Preserving, fermenting, baking the harvest.

  • Sourdough on a weekday

    Sourdough on a weekday

    Most sourdough recipes are written like you live in a cooking show. This one is written like you have a job. Here is the schedule that has worked for us for two years.

    The schedule

    Feed the starter Tuesday morning. Mix the dough Tuesday night. Cold-proof in the fridge Wednesday all day. Bake Wednesday evening when you walk in the door. Total active time: about 25 minutes spread across two days.

    The fold

    One stretch and fold an hour after mixing. That is it. We used to do four folds. The bread does not care.

    When it is done

    Dark crust, hollow tap on the bottom, smells like a bakery owes you money. Cool it on a rack for an hour before cutting, even though you do not want to.

    It is the bread we actually bake. Which is the only kind that matters.

  • The pantry plan we map out every February

    The pantry plan we map out every February

    Every February we sit down with the empty pantry and the seed catalog at the same table. That conversation decides what we plant. Here is how it works.

    Count backwards

    How many quarts of tomato sauce did we use this year? How many jars of jam went out as gifts? Multiply by 1.2 (we always underestimate). That is the number that drives the tomato and berry plantings.

    What we always run out of

    Tomato sauce in February. Pickles in March. Jam by May. Honey by June. We plant accordingly.

    What we always have too much of

    Zucchini relish. Apparently you can only eat so much zucchini relish. Cutting back to one batch this year. Maybe.

    Planning the pantry in February is the only reason October does not eat us alive.

  • A small-batch sauerkraut we make every fall

    A small-batch sauerkraut we make every fall

    We do not make twenty-pound crocks. We make one quart jar at a time and finish it before the next head of cabbage is ready. It works for us.

    What you need

    One head of green cabbage. One tablespoon of non-iodized salt. A clean quart jar. A small jar that fits inside the big one (as a weight).

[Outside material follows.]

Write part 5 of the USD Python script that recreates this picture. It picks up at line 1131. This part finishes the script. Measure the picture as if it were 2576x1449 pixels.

That is it.

    How we do it

    Shred the cabbage thin. Mix with salt in a big bowl. Scrunch it with clean hands for five minutes until it is wet and limp. Pack into the jar, push down hard until the brine covers the cabbage. Weight it down with the smaller jar. Cover with a cloth.

    When it is done

    Two weeks at room temperature, away from sun. Taste it at day ten. When the sourness is right, lid it and put it in the fridge. Keeps for months. Never lasts that long.

    We eat it on everything. We eat it standing in the fridge with a fork.